As industry and technology proliferate in modern society, sustainability has jumped to the forefront of contemporary political and environmental discussions. The balance between progress and the earth's ability to provide for its inhabitants grows increasingly precarious as we attempt to achieve sustainable development. In The Agrarian Vision: Sustainability and Environmental Ethics, Paul B. Thompson articulates a new agrarian philosophy, emphasizing the vital role of agrarianism in modern agricultural practices. Thompson, a highly regarded voice in environmental philosophy, unites concepts of agrarian philosophy, political theory, and environmental ethics to illustrate the importance of creating and maintaining environmentally conscious communities. Thompson describes the evolution of agrarian values in America, following the path blazed by Thomas Jefferson, John Steinbeck, and Wendell Berry.
Providing a pragmatic approach to ecological responsibility and commitment, The Agrarian Vision is a significant, compelling argument for the practice of a reconfigured and expanded agrarianism in our efforts to support modern industrialized culture while also preserving the natural world.

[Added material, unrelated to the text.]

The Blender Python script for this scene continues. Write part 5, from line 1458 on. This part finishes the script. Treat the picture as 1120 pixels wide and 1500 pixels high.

This is a wonderful collection of philosophical essays--some of them are somewhat dated, and some of them are deeply invested in terminological and methodological debates that plainly would have (and, I presume, still would) appeal most to other professional philosophers, but all of them include arguments and insights that those of us who want to think more deeply and seriously about agrarian and environmental concerns can benefit from. Wendell Berry and Thomas Jefferson make regular appearances throughout these essays, as Thompson explores sustainability from a host of social, political, and literary angles, but his reading is broad, and he makes use of all sorts of thinkers from the Western philosophy canon, from Aristotle to Hegel, as well as drawing upon a good deal of American history, especially as it pertains to farming practices and agricultural policies. He does not present "sustainability" as something that exists in direct opposition to individualistic or utilitarian or efficiency-minded or rights-based formulations of human problems, but rather as an abiding concern, connected to perennial aspects of (or perhaps rather aspirational motivations within) humanity's moral anthropology, such as community and virtue, and hence as something that needs to be worked out even as our social worlds change and evolve. He makes the case, in a dozen different ways, that agrarian sensibilities, despite the massive urbanization and financialization of human society, still have a role to play in articulating sustainability today, and I agree with him.